At the core of this narrative is the issue of class divide that has persisted not just through modern day Seoul, but in every corner of the planet. Every country will have its group of filthy rich millionaires and those who rely on scraps daily just to get by. In cities like Manila, that gap is an ubiquitous attraction in business districts like Makati, where skyscrapers and slum areas co-exist literally right next to each other. In more advanced economies like South Korea, you’d think that this disparity simply wouldn’t exist.

Maybe that’s what makes the story relatable to Seoulites on both sides of the class divide: a surprising revelation for the rich; an acknowledgment of everyday reality for the poor. As to why Parasite has captured the interest of a worldwide audience despite cultural differences is just a testament to the universality of its main theme. Most of the subplots you see in this film are tackled from two points of view that are almost polar opposites of one another, in effect further highlighting the duality of the human condition.

Of course, analysis of the main theme will widely differ based on the culture observing it. For Filipino audiences, it’s perhaps the underdog angle that captures the imagination. That peculiar twist in the second act can only be as bizarre as the imagery used to encapsulate the idea, but not so strange if you think about the mentality and paranoia instilled in the reality of the post-Cold War Korean peninsula. It is one heck of an odd premise, to be honest, but not at all unimaginable given the sociohistorical factors of the setting.
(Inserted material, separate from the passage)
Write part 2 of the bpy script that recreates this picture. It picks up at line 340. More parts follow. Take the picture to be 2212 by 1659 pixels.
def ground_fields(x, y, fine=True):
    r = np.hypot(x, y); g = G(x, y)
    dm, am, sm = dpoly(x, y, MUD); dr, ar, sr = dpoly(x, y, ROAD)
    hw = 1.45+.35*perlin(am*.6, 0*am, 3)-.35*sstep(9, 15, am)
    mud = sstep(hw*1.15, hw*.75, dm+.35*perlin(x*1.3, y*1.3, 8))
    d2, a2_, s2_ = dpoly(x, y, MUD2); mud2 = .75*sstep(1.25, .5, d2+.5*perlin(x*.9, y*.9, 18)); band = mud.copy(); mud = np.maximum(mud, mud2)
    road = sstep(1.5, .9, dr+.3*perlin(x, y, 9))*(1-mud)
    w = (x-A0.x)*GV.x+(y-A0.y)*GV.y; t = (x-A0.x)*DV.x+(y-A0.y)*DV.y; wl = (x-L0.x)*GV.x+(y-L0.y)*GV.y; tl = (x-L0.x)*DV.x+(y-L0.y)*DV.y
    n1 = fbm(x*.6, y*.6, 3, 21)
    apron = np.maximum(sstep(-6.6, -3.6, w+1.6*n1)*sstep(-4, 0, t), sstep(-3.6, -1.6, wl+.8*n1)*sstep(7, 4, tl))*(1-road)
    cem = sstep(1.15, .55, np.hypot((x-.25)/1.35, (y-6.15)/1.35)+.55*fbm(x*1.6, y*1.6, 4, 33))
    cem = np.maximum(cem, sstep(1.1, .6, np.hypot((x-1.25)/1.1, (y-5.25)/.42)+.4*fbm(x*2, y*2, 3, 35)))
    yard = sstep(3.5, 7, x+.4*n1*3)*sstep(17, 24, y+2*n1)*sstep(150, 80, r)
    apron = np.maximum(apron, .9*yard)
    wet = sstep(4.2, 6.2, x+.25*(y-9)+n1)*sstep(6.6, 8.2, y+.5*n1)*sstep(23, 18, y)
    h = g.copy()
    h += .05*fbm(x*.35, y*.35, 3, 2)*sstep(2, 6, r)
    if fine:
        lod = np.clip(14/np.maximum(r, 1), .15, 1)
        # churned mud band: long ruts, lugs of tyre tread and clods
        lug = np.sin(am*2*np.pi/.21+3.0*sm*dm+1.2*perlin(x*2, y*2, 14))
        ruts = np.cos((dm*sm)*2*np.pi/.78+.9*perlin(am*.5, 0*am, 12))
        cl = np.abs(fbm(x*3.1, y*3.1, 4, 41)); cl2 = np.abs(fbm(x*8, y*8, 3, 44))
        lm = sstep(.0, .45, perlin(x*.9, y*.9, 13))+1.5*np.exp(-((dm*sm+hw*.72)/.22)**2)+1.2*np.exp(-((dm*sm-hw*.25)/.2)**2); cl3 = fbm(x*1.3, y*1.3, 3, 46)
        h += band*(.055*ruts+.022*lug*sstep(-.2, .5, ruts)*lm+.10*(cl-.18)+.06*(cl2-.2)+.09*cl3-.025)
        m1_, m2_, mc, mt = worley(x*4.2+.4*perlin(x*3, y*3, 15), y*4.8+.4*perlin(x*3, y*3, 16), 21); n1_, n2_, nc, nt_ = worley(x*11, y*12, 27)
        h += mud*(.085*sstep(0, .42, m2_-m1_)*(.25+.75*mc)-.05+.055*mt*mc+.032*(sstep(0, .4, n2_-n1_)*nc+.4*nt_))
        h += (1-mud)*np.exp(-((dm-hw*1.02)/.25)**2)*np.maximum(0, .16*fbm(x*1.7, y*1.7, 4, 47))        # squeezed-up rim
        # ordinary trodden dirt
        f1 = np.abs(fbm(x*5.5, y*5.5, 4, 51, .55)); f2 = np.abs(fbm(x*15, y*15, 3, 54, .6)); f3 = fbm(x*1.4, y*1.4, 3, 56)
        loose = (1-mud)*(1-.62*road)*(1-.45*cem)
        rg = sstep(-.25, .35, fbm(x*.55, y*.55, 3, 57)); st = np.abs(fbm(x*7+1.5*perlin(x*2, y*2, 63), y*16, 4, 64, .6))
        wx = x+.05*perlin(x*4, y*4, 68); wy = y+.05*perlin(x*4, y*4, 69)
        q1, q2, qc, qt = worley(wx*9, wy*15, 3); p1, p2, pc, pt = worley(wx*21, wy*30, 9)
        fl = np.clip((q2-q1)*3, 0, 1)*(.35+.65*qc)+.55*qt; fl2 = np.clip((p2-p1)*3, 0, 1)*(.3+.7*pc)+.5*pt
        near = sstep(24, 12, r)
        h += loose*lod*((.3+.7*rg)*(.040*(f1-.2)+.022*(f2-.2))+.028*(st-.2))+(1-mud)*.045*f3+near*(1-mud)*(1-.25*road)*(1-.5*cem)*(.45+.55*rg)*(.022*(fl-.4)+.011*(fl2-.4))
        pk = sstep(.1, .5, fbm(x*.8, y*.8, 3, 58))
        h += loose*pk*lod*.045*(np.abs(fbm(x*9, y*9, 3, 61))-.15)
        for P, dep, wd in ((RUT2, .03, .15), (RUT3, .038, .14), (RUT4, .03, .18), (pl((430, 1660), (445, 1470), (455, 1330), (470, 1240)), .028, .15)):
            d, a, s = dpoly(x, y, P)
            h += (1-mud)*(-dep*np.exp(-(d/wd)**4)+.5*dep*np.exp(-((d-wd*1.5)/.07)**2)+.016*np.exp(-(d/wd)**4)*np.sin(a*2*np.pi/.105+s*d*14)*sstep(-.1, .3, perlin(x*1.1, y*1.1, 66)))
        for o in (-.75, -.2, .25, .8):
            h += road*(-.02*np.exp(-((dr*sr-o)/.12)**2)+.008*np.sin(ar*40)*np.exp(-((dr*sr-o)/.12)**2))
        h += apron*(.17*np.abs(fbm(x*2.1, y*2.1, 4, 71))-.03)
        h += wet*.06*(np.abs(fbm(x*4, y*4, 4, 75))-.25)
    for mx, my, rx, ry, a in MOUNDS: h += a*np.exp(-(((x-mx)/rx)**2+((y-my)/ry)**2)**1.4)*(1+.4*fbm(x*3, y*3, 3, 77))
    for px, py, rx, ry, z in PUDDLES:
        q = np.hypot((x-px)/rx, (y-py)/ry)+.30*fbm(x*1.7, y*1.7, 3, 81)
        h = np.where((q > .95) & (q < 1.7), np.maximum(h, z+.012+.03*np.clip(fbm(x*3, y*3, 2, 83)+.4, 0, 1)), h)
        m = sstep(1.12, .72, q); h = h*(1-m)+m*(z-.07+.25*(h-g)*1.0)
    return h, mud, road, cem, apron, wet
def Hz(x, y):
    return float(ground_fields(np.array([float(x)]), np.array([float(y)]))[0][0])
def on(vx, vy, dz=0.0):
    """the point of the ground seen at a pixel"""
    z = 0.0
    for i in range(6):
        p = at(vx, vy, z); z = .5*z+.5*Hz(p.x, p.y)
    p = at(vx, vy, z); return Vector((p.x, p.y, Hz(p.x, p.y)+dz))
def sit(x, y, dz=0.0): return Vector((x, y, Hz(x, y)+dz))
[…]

Does Parasite deserve its Oscar win? By all means, even though the awarding of such accolade seems to be gimmicky at best to coincide with the timely agenda of diversity which has been the prevalent battle cry in Hollywood as of late. In terms of filmmaking, foreign films such as La Vita è Bella or Pan’s Labyrinth should have won that Best Picture award during their respective awards seasons given the Academy’s knack for war and holocaust features. Perhaps the minor backlash stems from the storyline itself, which seems a bit farfetched in the eyes of an American moviegoer. But hell yeah, it’s about time, so congratulations.

Overall, Parasite is perfect if you want a legit WTF cinematic experience that bubbles up for an hour or so before knocking you out with a crazy twist punctuated by no holds barred violence that metaphorically doubles as an in-your-face social commentary. The symbolism, striking visuals, and cinematography are just icing on top of the cake. If you don't go out of the cinema scratching your head and wanting answers, then you probably missed the point.